To really live here, you have to stay the summers, into the depths. Into exhausted August, when hurricanes brew in the nether regions, and honest-to-god-fear wriggles up the most starched of skirts. No one can block the worry out; these days of predicted tempests mingling with the ghosts of those past. The evacuations. The flooded kitchens.

To say you live here, you can’t run off for more than a few months in summer. You have to drive back down I-10, past the Canal Street Hotel, which looms against the freeway’s edge, with it’s busted windows rimmed in graffiti. You drive like a lunatic, back into the air like a fist to the face.

It’s okay if you leave, of course. Anyone would. And we all do. But to come back during this wicked, wanton, God’s-breath-down-your-back season is to love the Deep South in the way she needs to be loved––with a whole lot of patience.

The heat runs on, like a Faulkner paragraph, over 100 degrees every day. Margaret Orr looks stoic on WDSU, as she points to a map painted in pink, purple and a demonic shade of red. Were it a nail polish, the name on the bottom of the bottle might read Slap Your Mama or Sanguine Stupidity.

Our air-conditioners rattle in the 200-year-old walls, protesting the relentless pace each must provide just to hover around 76 degrees. Bills sit with ripped envelope edges, crawling upwards from $100 to $200 to long past $300 a month.

Then it happens. Summer breaks. The early mornings hit the 70s, mild as peach fuzz, beckoning. You can open a door without wincing. The rain hits the dirt and soaks in slowly, no longer sizzling.

I ran to the pool last week and splashed in, the top few inches mercifully unbaked and full of chilly liquid straight from the clouds. I cracked a Paradise Park at noon, and yelled for Chris to join me. A tiny celebration.

New Orleans in Autumn is my favorite. We let our hair down. Not in a metaphorical sense, but literally, down the backs of our necks again. For the first time since May, we are no longer perpetually wet.

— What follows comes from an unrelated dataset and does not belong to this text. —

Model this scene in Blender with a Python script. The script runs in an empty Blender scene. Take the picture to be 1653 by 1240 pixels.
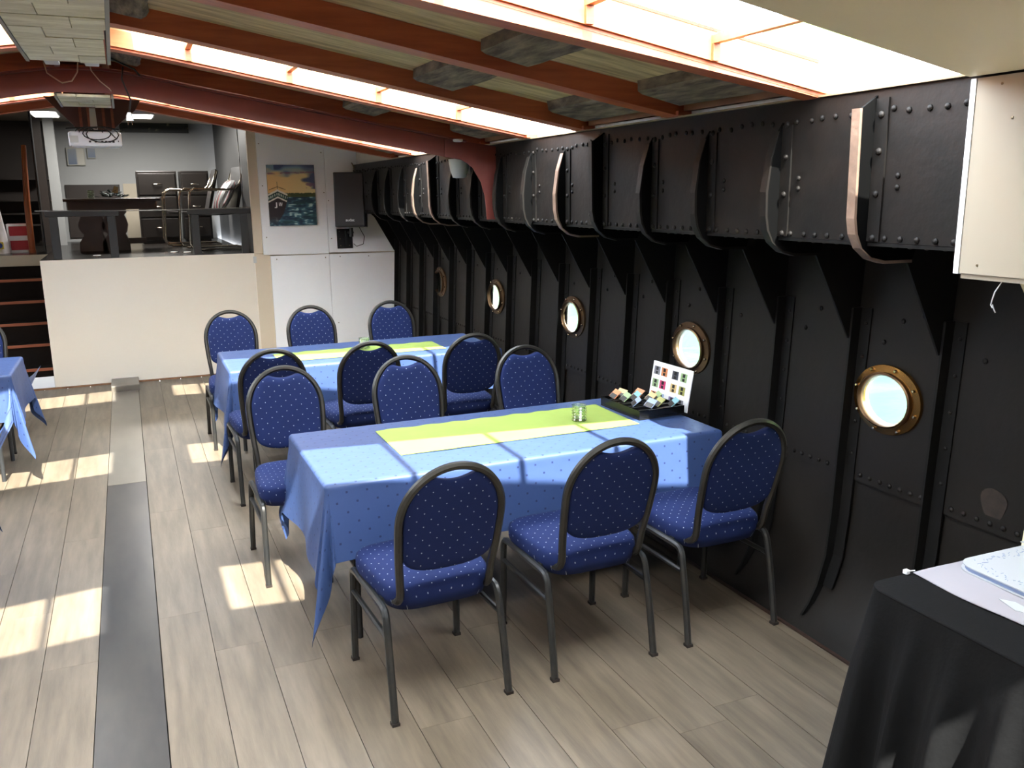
import bpy, bmesh, math, random
from mathutils import Vector, Matrix
random.seed(7)
S = bpy.context.scene
COL = S.collection
PI = math.pi

# ------------------------------------------------------------------ camera
cam_d = bpy.data.cameras.new('camera')
cam = bpy.data.objects.new('camera', cam_d)
COL.objects.link(cam)
_r = Vector((0.91638204, -0.40015438, -0.01097352))
_u = Vector((0.09523726, 0.19131042, 0.97689825))
_f = Vector((0.38881077, 0.8962571, -0.21342304))
cam.matrix_world = Matrix(((_r.x, _u.x, -_f.x, 0), (_r.y, _u.y, -_f.y, 0), (_r.z, _u.z, -_f.z, 1.75), (0, 0, 0, 1)))
cam_d.sensor_fit = 'HORIZONTAL'
cam_d.sensor_width = 36.0
cam_d.lens = 36.0 * 1408.4 / 1653.0
cam_d.clip_start = 0.05
S.camera = cam

# ------------------------------------------------------------------ view, world, sun
vs = S.view_settings
vs.view_transform = 'Standard'
vs.look = 'None'
vs.gamma = 1.0
vs.use_curve_mapping = False
vs.exposure = 2.8
S.cycles.use_denoising = True
S.cycles.max_bounces = 10
S.cycles.diffuse_bounces = 6
S.cycles.glossy_bounces = 4
S.cycles.transparent_max_bounces = 12
S.cycles.caustics_reflective = False
S.cycles.caustics_refractive = False
S.cycles.sample_clamp_indirect = 6.0

W = bpy.data.worlds.new('sky')
S.world = W
W.use_nodes = True
nt = W.node_tree
nt.nodes.clear()
wo = nt.nodes.new('ShaderNodeOutputWorld')
bg = nt.nodes.new('ShaderNodeBackground')
tc = nt.nodes.new('ShaderNodeTexCoord')
ns = nt.nodes.new('ShaderNodeTexNoise')
ns.inputs['Scale'].default_value = 2.6
ns.inputs['Detail'].default_value = 6
rp = nt.nodes.new('ShaderNodeValToRGB')
rp.color_ramp.elements[0].position = 0.38
rp.color_ramp.elements[0].color = (0.60, 0.74, 0.96, 1)
rp.color_ramp.elements[1].position = 0.56
rp.color_ramp.elements[1].color = (1.0, 0.985, 0.96, 1)
nt.links.new(tc.outputs['Generated'], ns.inputs['Vector'])
nt.links.new(ns.outputs['Fac'], rp.inputs['Fac'])
nt.links.new(rp.outputs['Color'], bg.inputs['Color'])
bg.inputs['Strength'].default_value = 4.6
nt.links.new(bg.outputs['Background'], wo.inputs['Surface'])

SUN_DIR = Vector((0.06, 0.75, -1.0)).normalized()
sl = bpy.data.lights.new('sun', 'SUN')
sl.energy = 5.4
sl.angle = math.radians(0.6)
sl.color = (1.0, 0.95, 0.87)
sun = bpy.data.objects.new('sun', sl)
COL.objects.link(sun)
sun.rotation_euler = (-SUN_DIR).to_track_quat('Z', 'Y').to_euler()

# ------------------------------------------------------------------ materials
def lin(c):
    return tuple(((v / 255.0) / 12.92 if v / 255.0 <= 0.04045 else ((v / 255.0 + 0.055) / 1.055) ** 2.4) for v in c) + (1.0,)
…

We gather in courtyards again, beneath sketchy power lines, at tables that wobble on uneven stones. We talk about the weather non-stop, like creatures from another planet. Blinking in wonderment, we look directly at the sun, as it sits in the sky, so normal.

New Orleans is her most luscious in Autumn. Her most hospitable and randy. It becomes, again, the very best place to live.

If you’re brave enough to stay the summer and really call yourself a local then this week has been that ultimate reward.

If you aren’t from around here, as they say, it’s time to come back and visit. We will save you a courtyard and a tall Pimm’s Cup.